Thanks for playing along. This is a perfect example of why pointless trivia does well in an interview. It reveals the psuedo-intellectuals who will overanalyze the situation in an effort to try and sound intelligent. Exactly who you want to steer clear of.

The candidate you actually want to hire will respond with something to effect of "That's dumb. Let's instead talk about X, which will be a far more appealing topic to both of us."

Well.. most people generally don’t like working with annoying, self-entitled know-it-alls. So I guess the question serves its purpose if it filters such people out.

> effort to try and sound intelligent. Exactly who you want to steer clear of.

I wouldn’t be reading your comments if I wanted to stay clear of stuff like that, would I?

I think you're missing my point. The problem isn't the question - it's the fact that Balmer was objectively wrong about the answer - and he never changed that determination after having conversations about it however many times. ("I asked this question all the time.")

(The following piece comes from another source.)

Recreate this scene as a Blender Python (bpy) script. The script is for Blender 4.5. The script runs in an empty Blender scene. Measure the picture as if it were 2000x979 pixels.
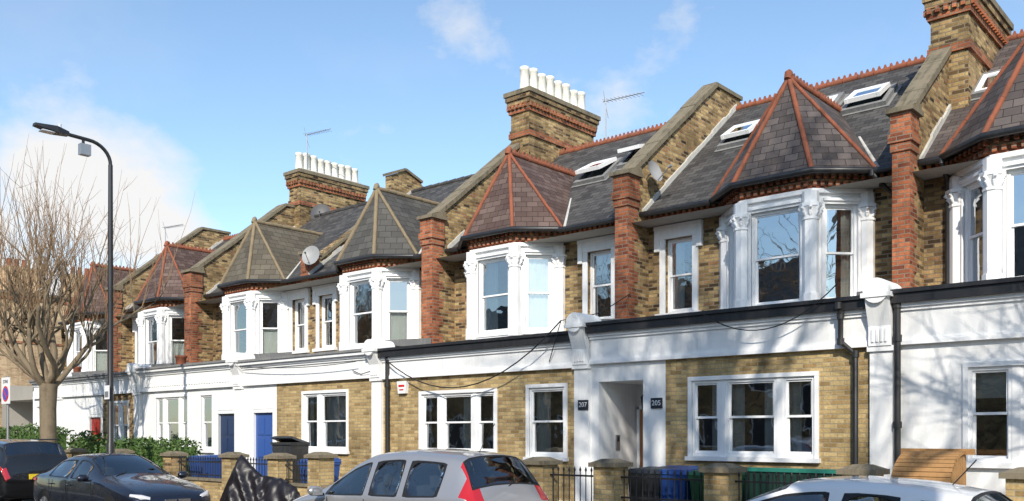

It doesn't matter that it was difficult to prove he was wrong. The issue is that it was impossible to prove he was right. And if anyone ever tried to bring that up to him, he never once heard them.

I believe an interviewer who is wrong and does not listen to you is a perfect example of the broken process. Especially given that he was an industry leader - in this interview he was providing a historical example of the process' merits - all while being entirely incorrect.

You are claiming things that are absent from and contradicted by the interview.
I'd love to address your point, but unless you further articulate your position I won't be able. I see nothing in my statements that isn't directly said or implied from the linked video.
You need to explain what you think those things are.
Yes because it is a question for a quant.